Monday, November 19, 2007

Janie Paul



Witnessing Prison Art, 2005
DVD

I’m Janie Paul, and I’m a painter. And I’m also a curator and I guess a person who works with a lot of different people making art. So all of my life I have really enjoyed making my own art, by myself in my room, before I was grown up, or in my studio now, just sort of really liking that freedom of the imagination. I like to use very simple materials. I like to draw on wood. I like to draw outside. I love nature, and for a long time I painted from nature. And my work, though not traditional landscapes, it’s still based in landscape. But I’ve also all my life, loved working with people who don’t have access to art normally, and helping them have artistic experiences. So currently I work through the prison creative arts project, I work with prisons inside, adults and youths, and the main thing I do is curate this big art show in the spring of every year, where we collect work from about 42 prisons throughout Michigan. And it’s a big show, it’s a wonderful show, I’ve always been really inspired by that work. I also have a project called Detroit Connections where my students at the U of M work with students at Greenfield Union Elementary School, and I’m also very inspired by the children’s work. So these have been kind of two separate realms in my life for most of my life, my work in my studio and this work with people.
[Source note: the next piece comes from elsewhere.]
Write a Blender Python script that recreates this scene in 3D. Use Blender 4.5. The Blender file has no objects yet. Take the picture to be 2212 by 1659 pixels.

Why do I make this work? The reason why I make the work that I make in my studio is probably because I have to do it to remain sane and human. In other words, when I was a child, I had stacks of coloring books, and stacks of crayons and paper, I was just always a kid who was drawing, and it was a way that I took care of myself in a situation that wasn’t always the most conducive for me. So I grew up with this need to express my perceptions and that’s just continued through my life. But when I became more sophisticated as an artist, it then kind of transformed into understanding something about why, it moved a little bit more away from that personal need to, it’s important and significant because there’s a compelling need to express, to frame the way we see the world in a way that I believe in that can be translated into visual terms. So it’s not just that I like to make art, it’s that I do believe that the images that I make reflect something that’s human, that’s humane, and that I can communicate to people. So that’s about my own studio work. In terms of the work that I do with prisoners, that’s because I see that we’re in a giant crisis, this is a human rights issue that we have in our country, and that artists have a very powerful means to work on this issue, which is to be bringing the art out of these really difficult and horrendous places where people are locked up and enduring horrible conditions and to bring that out into the public. And it’s a two-way thing: it’s a wonderful thing for the artists to have their humanity recognized and it’s a wonderful thing for the community and the people who come to see shows. It’s a way for people to reconsider and reframe how they think about people in prison. And with the children, I’ve always loved children, I have a degree in art education, I love working with children. Like my studio work, it’s not just that I like it, but that it’s a belief that I have that we have too many children that are just, like the prisoners, enduring really difficult situations in poverty and difficult homes and schools. And that they’re not getting enough access to art, and art is really something that is, it’s freedom.